「桜を見る会」をめぐり、安倍首相の事務所名が記載され、地元・山口県の後援会関係者に届いた案内文の内容が判明した。会への参加者を募り、申し込んだ人に観光コースとの組み合わせや航空券手配などの希望をアンケートで確認。公的行事と私的行事がまじった「公私混同」そのものの内容だった。

明らかになったのは、17年4月15日開催の会に関する文書。「安倍晋三事務所」と明示され「出席される方は安倍事務所または担当秘書までご連絡ください」「内閣府での取りまとめになりますので、締切後の追加申込はできません」と記載されていた。ファクス番号と「あべ事務所行」と書かれていた。「申し込みをいただき、ありがとうございました」と書きだし「『観光コース』が決まりましたので希望を申し込み下さい」とした別の文書も、問い合わせ先は「あべ事務所/下関」とされた。

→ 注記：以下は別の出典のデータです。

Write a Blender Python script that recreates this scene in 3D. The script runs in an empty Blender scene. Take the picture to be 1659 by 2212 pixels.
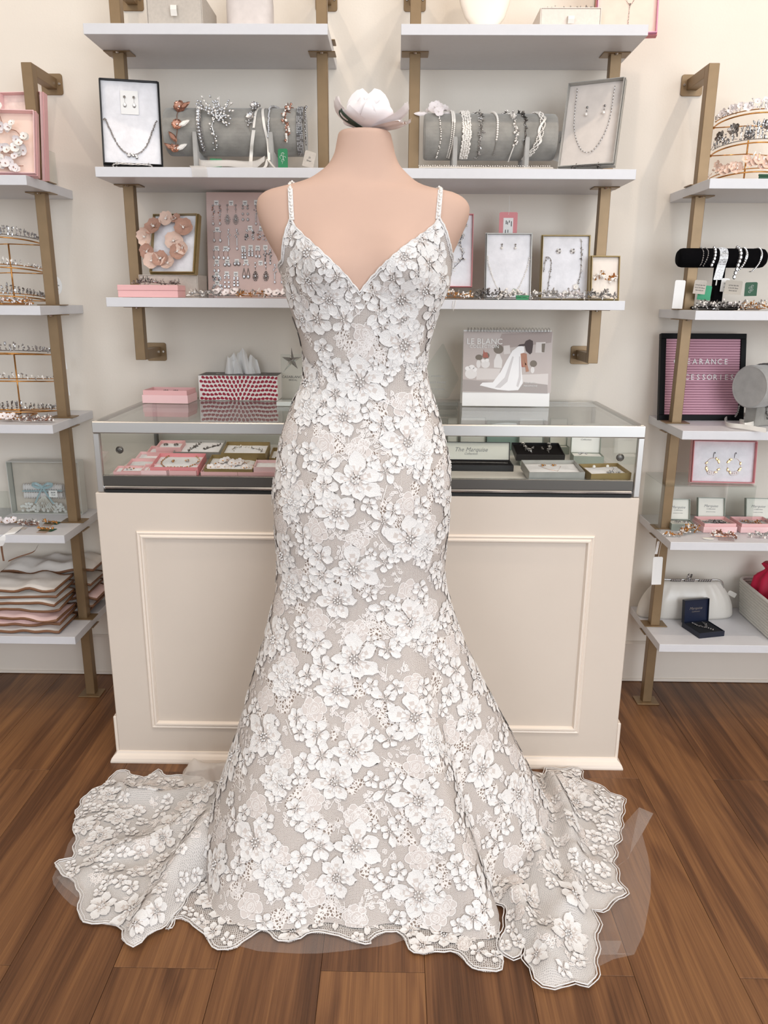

桜を見る会を含むA-Eの5コースのうちA-Dには往復飛行機、ホテル、移動バス代、施設入場料が含まれ前日観光コースによって料金を設定。東京スカイツリー見学を含めたAコース、浅草寺などを訪れるBコースの「3名1室」の6万6000円が最安で屋形船乗船と明治神宮周辺見学を含めた「Cコース1名1室」の8万7500円が最も高かった。Eコースは前日が自由行動で移動バス代3000円と夕食会費5000円以外は「各自支払」とされた。

16年とそれ以前に1度参加したという後援会関係者によると毎年2月に同様の案内が安倍事務所からあり、参加を申し込むと旅行プランが提示されたという。当日はホテルから地元有権者を乗せたバスが複数台出発。会場で首相夫妻と握手や写真撮影をし、記念品として升と紅白まんじゅうが配られたという。山口県下関市にある首相地元事務所の秘書は、共同通信の電話取材に「何も知らないのでコメントできない」と話した。桜を見る会の前日には、宿泊先で「前夜祭」が開かれるのが恒例。野党側は、ホテルニューオータニの宴会場で会費5000円で高級すしなどが振る舞われていたと指摘している。